With the FED reiterating its hawkish stance this week, we are growing less optimistic about the stock market. Indeed, we believe the FED will worsen economic conditions by raising interest rates later this month. As a result, we think a risk aversion will creep back into the market and lead to further weakness among stock titles.
Furthermore, we believe the stock market will drift to new lows over time. Because of that, we have no reason to change our bearish bias on SPX. Accordingly, we stick to our price target of 3 500 USD.
Illustration 1.01 Illustration 1.01 shows the daily chart of SPX. It can be observed that SPX is down approximately 17% from its all-time high value, which is just 3% away from the bear market territory. Ideally, we would like to see the market drop by that magnitude. That would further confirm our bearish bias.

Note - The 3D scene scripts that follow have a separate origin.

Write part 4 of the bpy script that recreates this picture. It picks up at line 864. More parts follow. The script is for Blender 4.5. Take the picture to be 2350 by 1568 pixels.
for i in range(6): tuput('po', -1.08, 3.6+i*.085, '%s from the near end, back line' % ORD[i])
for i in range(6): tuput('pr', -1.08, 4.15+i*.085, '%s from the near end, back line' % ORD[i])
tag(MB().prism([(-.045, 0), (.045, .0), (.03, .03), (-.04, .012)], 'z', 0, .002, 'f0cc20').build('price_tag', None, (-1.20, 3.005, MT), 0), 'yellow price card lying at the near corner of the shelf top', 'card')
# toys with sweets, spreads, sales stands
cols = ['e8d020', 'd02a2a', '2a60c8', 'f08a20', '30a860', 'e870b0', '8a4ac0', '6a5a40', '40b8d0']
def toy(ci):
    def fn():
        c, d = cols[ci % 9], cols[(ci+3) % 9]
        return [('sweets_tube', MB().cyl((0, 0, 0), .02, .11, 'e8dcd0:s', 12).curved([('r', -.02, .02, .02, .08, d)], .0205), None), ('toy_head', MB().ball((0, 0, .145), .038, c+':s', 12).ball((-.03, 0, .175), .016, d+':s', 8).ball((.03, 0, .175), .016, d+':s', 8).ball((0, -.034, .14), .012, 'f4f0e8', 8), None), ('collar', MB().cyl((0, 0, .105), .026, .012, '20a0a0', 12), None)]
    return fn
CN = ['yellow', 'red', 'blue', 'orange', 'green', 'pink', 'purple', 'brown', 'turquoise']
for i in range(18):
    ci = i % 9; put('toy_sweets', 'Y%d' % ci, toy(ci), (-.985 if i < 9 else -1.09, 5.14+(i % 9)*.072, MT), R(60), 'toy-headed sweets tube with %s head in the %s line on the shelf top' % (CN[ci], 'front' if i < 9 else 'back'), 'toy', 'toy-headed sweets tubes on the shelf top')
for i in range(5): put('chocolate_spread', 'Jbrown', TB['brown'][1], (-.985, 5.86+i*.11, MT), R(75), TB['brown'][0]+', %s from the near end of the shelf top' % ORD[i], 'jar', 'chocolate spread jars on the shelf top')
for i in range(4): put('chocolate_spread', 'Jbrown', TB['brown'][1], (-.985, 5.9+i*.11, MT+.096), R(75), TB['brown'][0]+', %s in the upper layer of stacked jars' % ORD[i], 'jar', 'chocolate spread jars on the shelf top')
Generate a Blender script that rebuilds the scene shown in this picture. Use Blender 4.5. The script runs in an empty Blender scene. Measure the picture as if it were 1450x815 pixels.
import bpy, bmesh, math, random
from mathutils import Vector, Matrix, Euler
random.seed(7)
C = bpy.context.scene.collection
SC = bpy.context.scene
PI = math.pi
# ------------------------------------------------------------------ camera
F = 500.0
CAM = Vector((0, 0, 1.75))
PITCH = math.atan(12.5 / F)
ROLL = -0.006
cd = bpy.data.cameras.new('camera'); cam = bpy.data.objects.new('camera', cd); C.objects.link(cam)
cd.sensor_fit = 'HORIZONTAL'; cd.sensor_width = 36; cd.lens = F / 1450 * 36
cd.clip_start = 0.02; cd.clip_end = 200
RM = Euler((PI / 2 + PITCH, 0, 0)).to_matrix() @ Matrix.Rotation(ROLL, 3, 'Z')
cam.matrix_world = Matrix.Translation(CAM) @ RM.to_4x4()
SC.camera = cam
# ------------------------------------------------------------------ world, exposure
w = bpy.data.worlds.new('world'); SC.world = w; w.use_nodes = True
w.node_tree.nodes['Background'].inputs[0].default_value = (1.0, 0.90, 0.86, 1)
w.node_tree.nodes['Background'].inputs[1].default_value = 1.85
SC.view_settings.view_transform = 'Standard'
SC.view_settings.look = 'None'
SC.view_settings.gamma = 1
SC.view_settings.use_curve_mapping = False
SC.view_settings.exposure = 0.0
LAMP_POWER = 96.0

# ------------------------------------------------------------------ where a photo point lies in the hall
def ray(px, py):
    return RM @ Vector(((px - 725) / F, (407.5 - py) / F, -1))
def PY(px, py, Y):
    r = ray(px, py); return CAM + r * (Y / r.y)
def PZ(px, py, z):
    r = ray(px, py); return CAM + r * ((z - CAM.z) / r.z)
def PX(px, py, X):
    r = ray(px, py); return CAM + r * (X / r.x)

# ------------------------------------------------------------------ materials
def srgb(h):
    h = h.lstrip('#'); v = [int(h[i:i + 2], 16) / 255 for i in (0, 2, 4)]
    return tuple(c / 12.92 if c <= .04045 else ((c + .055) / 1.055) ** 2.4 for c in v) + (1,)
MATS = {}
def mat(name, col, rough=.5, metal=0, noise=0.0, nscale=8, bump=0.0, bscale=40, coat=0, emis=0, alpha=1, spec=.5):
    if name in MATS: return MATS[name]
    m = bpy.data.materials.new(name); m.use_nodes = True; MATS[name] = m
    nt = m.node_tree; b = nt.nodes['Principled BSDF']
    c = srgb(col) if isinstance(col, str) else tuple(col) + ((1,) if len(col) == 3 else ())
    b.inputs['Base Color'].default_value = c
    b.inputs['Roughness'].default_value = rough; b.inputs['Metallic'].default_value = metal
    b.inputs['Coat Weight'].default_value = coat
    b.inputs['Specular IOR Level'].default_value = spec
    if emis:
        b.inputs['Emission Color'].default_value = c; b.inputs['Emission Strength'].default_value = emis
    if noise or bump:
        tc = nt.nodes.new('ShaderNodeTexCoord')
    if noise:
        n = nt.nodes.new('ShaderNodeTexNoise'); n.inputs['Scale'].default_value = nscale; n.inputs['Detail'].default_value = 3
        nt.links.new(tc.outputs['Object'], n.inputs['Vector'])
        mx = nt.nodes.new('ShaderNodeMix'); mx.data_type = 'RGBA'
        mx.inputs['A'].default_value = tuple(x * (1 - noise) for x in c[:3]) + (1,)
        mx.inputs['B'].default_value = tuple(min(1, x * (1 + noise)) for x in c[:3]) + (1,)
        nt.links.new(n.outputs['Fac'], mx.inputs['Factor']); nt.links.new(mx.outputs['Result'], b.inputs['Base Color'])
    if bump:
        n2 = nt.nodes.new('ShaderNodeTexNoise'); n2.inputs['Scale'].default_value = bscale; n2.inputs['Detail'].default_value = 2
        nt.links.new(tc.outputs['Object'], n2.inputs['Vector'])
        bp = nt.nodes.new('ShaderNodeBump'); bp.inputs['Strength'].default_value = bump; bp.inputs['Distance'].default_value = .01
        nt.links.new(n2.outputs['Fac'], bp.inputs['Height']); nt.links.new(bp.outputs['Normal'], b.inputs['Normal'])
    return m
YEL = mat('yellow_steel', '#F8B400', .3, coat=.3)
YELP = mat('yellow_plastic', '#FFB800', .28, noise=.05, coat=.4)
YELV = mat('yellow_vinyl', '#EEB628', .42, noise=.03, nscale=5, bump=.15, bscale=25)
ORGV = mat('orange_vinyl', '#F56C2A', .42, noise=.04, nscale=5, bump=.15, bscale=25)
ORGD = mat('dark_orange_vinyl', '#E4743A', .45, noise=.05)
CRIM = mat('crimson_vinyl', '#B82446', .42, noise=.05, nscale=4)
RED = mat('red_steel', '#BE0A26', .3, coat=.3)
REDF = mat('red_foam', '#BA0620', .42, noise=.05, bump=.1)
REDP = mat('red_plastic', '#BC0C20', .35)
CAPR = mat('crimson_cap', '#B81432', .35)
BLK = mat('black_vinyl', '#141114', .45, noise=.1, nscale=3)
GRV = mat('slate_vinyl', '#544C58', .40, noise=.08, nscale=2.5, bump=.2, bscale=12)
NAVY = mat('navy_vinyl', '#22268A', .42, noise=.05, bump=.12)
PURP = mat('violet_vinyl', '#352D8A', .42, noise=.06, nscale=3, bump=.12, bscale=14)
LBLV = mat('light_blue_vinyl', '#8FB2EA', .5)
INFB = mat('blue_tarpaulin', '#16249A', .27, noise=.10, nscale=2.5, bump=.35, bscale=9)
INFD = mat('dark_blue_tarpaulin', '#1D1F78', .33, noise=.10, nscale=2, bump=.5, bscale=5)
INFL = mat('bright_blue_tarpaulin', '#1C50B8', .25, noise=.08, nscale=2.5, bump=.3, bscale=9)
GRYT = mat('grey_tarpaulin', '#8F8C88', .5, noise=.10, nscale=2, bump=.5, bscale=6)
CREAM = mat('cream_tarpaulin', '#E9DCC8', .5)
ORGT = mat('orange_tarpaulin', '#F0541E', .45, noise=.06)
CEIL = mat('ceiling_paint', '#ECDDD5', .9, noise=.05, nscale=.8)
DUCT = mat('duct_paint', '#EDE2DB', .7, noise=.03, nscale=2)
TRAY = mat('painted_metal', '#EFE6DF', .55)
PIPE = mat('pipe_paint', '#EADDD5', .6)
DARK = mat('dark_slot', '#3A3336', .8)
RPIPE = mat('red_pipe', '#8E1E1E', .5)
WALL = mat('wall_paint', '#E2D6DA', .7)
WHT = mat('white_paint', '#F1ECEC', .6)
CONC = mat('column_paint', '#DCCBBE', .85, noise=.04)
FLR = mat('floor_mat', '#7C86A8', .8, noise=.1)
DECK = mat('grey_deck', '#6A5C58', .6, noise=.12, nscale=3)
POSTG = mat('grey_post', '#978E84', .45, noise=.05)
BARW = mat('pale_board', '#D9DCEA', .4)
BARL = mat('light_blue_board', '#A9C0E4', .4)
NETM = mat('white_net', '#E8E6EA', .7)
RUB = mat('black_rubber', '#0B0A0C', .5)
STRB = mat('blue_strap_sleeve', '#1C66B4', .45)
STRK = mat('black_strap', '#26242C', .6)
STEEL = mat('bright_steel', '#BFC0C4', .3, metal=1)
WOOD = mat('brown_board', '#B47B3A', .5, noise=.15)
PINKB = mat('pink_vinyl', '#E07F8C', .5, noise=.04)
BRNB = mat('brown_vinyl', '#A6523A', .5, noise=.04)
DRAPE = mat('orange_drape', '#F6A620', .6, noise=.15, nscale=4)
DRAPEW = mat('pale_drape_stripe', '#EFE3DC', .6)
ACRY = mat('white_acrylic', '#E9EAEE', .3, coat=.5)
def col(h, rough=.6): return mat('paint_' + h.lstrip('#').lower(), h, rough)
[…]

Technical analysis - daily time frame RSI's bearish structure remains intact. MACD and Stochastic are neutral. DM+ and DM- are bearish. Overall, the daily time frame is neutral/slightly bearish.
Illustration 1.02 The picture above shows the daily chart of SPX. Additionally, it shows simple support and resistance levels for SPX.
Technical analysis - weekly time frame RSI, MACD, Stochastic, DM+, and DM- are all bearish. Overall, the weekly time frame is bearish.